Berlin (taz) – Zweieinhalb Wochen nach seinem Sieg im Bürgerkrieg von Kongo-Brazzaville hat der neue Machthaber, Denis Sassou-Nguesso, gestern eine „Regierung der Nationalen Einheit“ vorgestellt, in der die wichtigsten Posten bei seinen engen Vertrauten liegen. So ist der Innenminister ein Cousin Sassou-Nguessos, Pierre Oba. Anhänger des gestürzten Präsidenten Pascal Lissouba besetzen nur untergeordnete Posten – höchstrangiger unter ihnen ist ein Staatsminister für Wirtschaftsförderung, Paul Kaya.

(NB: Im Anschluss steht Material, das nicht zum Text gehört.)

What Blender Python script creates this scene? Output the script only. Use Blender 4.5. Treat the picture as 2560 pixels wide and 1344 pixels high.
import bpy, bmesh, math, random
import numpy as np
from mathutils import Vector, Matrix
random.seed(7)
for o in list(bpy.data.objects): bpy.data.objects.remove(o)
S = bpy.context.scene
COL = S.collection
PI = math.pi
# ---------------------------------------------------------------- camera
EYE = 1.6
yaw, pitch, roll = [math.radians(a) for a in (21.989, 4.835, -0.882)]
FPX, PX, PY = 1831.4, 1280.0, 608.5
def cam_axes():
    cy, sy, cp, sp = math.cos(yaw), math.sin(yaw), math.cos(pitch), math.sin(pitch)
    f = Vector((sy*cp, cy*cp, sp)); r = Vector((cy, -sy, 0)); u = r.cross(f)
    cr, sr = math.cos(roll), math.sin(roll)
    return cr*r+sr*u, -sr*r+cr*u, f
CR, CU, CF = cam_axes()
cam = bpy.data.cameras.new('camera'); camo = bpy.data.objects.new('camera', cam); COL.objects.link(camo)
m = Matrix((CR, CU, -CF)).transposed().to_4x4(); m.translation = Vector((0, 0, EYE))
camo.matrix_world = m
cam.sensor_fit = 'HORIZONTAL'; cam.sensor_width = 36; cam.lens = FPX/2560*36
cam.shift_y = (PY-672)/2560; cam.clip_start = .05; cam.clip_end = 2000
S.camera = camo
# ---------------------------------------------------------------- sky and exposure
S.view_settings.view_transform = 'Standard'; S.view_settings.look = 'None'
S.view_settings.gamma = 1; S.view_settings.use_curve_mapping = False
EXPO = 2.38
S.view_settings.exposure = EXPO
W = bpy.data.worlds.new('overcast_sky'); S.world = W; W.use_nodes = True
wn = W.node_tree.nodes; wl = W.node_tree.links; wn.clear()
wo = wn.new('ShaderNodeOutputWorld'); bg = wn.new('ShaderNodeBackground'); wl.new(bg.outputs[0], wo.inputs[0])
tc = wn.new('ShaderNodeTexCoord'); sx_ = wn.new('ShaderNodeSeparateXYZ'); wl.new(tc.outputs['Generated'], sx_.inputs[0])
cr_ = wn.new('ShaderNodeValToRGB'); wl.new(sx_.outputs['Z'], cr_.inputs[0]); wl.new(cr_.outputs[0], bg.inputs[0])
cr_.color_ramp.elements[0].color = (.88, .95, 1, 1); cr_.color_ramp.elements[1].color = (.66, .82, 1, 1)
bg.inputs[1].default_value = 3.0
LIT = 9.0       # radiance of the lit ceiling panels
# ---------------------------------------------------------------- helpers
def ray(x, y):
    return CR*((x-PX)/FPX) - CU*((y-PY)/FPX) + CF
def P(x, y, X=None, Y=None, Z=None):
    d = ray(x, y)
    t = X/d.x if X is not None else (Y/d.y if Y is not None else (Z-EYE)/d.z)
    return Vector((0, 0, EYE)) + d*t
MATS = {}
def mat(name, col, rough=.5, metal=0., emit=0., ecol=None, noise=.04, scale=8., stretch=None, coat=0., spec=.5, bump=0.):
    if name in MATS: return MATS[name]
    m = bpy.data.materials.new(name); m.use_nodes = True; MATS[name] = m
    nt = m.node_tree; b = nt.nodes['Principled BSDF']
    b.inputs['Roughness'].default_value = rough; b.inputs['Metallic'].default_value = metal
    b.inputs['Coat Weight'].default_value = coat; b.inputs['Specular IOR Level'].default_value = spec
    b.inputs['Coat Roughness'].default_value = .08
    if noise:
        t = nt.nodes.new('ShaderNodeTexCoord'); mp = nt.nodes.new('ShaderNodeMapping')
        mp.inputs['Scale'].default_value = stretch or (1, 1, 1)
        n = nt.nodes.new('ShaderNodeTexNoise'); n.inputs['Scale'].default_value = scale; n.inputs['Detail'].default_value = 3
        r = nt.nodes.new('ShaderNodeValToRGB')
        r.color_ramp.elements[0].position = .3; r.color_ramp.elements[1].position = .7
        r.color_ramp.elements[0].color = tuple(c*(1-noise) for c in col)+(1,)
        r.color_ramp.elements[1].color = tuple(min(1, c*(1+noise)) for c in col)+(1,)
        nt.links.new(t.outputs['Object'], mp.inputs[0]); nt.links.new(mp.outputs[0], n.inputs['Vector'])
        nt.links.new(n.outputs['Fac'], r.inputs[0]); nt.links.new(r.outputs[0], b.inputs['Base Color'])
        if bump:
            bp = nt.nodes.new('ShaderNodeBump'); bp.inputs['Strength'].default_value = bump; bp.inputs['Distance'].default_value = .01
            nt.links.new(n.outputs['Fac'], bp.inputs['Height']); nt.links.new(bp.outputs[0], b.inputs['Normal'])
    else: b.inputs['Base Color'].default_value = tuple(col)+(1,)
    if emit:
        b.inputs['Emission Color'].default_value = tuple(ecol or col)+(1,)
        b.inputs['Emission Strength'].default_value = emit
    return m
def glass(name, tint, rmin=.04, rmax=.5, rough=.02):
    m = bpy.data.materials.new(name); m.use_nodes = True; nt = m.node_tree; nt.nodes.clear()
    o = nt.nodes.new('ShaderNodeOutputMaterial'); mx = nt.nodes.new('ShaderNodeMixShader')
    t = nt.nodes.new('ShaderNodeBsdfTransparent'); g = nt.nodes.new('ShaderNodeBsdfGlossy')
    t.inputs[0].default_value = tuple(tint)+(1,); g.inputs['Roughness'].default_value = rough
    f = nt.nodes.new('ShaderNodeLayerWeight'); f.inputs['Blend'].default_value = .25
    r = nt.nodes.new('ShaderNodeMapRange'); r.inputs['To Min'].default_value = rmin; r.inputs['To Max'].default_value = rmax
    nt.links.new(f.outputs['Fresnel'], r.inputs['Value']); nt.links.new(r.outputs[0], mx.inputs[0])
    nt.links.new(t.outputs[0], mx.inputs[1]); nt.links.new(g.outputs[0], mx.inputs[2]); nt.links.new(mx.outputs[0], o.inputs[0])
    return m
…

Sassou-Nguesso, bis 1992 Militärdiktator von Kongo-Brazzaville, hatte Mitte Oktober nach viermonatigem Kampf gegen seinen gewählten Nachfolger Lissouba mit Hilfe des Nachbarlandes Angola die Hauptstadt erobert. Nach seinem Sieg kündigte Sassou-Nguesso zunächst an, eine Übergangsregierung auf breiter Basis bilden zu wollen. Kontakte mit den Anhängern des gestürzten Lissouba und dessen Premierminister Bernard Kolelas verliefen jedoch offenbar erfolglos. Nicht hilfreich war wohl Sassou-Nguessos Ankündigung, Lissouba und Kolelas gehörten wegen „Völkermords“ vor Gericht gestellt. Auch die geplante Redemokratisierung ist inzwischen zweifelhaft. Bei seiner formellen Selbstinthronisierung als Staatschef am 25. Oktober kündigte Sassou-Nguesso lediglich die Bildung eines „Nationalen Forums für Einheit und Demokratie“ an, um „die Dauer, den Inhalt und die Modalitäten der Übergangsregierung“ zu bestimmen.

Die gestürzten Machthaber rufen derweil aus dem Exil zum Widerstand auf: Lissouba aus Burkina Faso, Kolelas aus Elfenbeinküste. Ihre Milizen in Kongo-Brazzaville kämpfen noch immer im Süden des Landes. Lissouba kündigte am Wochenende eine Reise in die USA an, um Unterstützung zu mobilisieren. Im Bürgerkrieg in Brazzaville hatte Sassou-Nguesso nach Überzeugung Lissoubas Unterstützung aus Frankreich erhalten.

Tatsächlich ist das Verhalten der ehemaligen französischen Kolonialmacht gegenüber dem neuen Herrscher in Brazzaville auffallend zuvorkommend. Paris begrüßte die neue Regierung bereits letzte Woche, bevor sie überhaupt gebildet wurde. Schon wenige Tage nach dem Einmarsch von Sassou-Nguessos Truppen in Brazzaville schickte Frankreichs Regierung humanitäre Helfer zur Einrichtung eines Feldlazaretts in die Stadt – auf Empfehlung von Präsident Jacques Chirac, einem alten Freund Sassou- Nguessos aus dessen Zeiten als Militärdiktator. D.J.